Chattanooga Times Free Press

Atlanta United set to open at home away from home

- BY PAUL NEWBERRY

ATLANTA — Goals sit at each end of Bobby Dodd Stadium — only these come with nets, not uprights. A worker unwinds a tape measure in what is normally the end zone, measuring off the last bits of the larger field that need to be painted for Atlanta United’s very first game.

The oldest stadium in major college football is getting a makeover. It’s time to welcome a new sport, if only for a few months.

Georgia Tech’s campus stadium will serve as the first home of Atlanta United, one of two expansion teams making its debut in Major League Soccer this season. A sellout crowd of 55,000 is expected for Sunday’s opener against the New York Red Bulls.

“We’re unbelievab­ly excited and honored that Georgia Tech could be part of this historical event,” said Georgia Tech assistant athletic director Elizabeth Lancaster, who worked with United to arrange its temporary home. “To be part of an inaugural game for a brand new team in Atlanta is incredible.”

Bobby Dodd Stadium, which opened in 1913, will host eight United games.
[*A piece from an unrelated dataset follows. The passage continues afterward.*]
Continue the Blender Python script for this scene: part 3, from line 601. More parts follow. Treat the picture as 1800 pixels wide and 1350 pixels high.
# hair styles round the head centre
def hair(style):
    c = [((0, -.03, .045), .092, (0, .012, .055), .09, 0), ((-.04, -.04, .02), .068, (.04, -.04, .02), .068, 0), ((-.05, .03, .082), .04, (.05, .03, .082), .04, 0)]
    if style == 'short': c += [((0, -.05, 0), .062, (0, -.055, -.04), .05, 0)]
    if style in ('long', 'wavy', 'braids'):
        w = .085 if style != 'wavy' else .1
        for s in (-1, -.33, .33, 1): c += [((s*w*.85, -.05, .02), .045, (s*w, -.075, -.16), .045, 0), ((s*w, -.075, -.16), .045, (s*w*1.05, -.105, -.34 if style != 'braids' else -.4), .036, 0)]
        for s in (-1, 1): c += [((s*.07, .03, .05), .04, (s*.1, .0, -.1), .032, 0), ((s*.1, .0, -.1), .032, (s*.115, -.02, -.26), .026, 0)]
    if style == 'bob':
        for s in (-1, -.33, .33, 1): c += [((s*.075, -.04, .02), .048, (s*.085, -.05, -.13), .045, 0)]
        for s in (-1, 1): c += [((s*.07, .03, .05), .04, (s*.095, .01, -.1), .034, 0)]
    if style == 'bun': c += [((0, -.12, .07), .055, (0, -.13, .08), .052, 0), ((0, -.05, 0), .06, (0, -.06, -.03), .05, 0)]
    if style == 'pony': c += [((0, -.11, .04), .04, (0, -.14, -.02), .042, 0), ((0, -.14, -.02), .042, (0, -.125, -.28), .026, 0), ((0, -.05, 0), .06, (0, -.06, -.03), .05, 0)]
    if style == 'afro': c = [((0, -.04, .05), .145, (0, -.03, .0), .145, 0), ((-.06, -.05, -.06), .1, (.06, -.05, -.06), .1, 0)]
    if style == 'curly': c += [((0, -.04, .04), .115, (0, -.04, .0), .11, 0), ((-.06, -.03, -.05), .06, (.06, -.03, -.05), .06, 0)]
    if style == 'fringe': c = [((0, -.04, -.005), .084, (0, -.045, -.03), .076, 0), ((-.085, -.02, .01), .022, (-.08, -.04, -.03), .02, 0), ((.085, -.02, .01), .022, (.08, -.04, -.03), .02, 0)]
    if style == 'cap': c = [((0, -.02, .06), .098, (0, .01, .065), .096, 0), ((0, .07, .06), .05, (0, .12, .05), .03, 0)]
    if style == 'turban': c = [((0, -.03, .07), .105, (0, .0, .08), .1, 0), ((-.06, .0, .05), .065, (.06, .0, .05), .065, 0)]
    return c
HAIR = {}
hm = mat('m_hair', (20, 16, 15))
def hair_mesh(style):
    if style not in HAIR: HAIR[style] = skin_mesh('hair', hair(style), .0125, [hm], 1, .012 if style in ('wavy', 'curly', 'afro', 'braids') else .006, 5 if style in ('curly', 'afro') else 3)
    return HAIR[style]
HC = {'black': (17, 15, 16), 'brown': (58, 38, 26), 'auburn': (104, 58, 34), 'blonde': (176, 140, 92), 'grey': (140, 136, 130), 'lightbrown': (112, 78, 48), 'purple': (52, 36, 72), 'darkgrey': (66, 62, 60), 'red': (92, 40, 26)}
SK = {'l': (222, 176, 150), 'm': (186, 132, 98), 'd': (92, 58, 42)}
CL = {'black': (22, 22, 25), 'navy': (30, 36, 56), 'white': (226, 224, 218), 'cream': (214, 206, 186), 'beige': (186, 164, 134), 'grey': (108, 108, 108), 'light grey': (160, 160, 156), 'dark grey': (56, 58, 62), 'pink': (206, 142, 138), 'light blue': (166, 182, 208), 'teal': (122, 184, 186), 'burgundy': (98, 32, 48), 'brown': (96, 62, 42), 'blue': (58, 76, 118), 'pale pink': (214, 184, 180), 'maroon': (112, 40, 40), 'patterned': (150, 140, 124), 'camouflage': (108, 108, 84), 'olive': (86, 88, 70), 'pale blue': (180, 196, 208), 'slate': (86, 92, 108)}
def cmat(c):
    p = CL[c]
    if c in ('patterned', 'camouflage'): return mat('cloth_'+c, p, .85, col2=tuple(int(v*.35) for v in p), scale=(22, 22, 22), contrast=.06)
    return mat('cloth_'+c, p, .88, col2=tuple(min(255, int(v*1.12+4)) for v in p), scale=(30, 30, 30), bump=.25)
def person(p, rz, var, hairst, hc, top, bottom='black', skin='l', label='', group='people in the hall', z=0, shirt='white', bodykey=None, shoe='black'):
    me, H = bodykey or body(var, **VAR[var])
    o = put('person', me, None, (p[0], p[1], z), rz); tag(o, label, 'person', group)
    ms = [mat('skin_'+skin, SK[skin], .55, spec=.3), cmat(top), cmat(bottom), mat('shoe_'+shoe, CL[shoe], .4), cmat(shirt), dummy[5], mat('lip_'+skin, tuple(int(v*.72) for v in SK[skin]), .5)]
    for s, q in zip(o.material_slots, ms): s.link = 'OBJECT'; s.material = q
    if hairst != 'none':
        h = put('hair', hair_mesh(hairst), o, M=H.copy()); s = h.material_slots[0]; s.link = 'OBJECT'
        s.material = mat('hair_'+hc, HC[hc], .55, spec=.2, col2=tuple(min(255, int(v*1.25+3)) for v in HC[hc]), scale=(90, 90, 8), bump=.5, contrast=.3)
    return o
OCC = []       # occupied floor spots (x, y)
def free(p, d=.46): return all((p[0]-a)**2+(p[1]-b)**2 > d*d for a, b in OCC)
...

On July 30, the team will move into its permanent home, $1.5 billion Mercedes-Benz Stadium, a retractabl­e roof facility under constructi­on less than two miles away.

While the players certainly look forward to settling into their ritzy new stadium — where owner Arthur Blank’s Atlanta Falcons also will play starting this NFL season — they’re relishing the chance to play half the home schedule on the grass of Bobby Dodd Stadium. Mercedes-Benz Stadium will have an artificial surface.

“I’m used to playing on natural grass, and my preference is natural grass,” United defender Leandro González Pirez, a native of Argentina, said through an interprete­r. “From what I’ve heard, the new stadium’s turf is supposed to be very similar to natural grass. Hopefully it is like that. The players will just have to get used to it.”

Not right away, though. After it became clear that Mercedes-Benz Stadium wouldn’t be ready for the start of the season, United considered playing solely on the road before reaching a deal with Georgia Tech to rent out Bobby Dodd Stadium.

While a bit narrow for soccer — along one sideline, there are only 2 yards between the field and the brick wall of the stands — it was approved by MLS after grass was installed over the entire surface of the field. Georgia Tech’s football team plays on grass, but the sidelines are covered with artificial turf.

No other major renovation­s were required, but United will lose about 10,000 seats after the first home game. Georgia Tech already had scheduled maintenanc­e of the upper deck at the north end of the stadium, which means that section will be closed off for United’s remaining games at Bobby Dodd.

Still, the older stadium provides an intimate atmosphere that should give United, which has sold more than 30,000 season tickets, a solid home-field advantage. The team hopes to make the playoffs in its inaugural season.

“The seats are close,” Lancaster said. “We think that’s going to help them tremendous­ly, to have the noise, to have the crowd behind them.”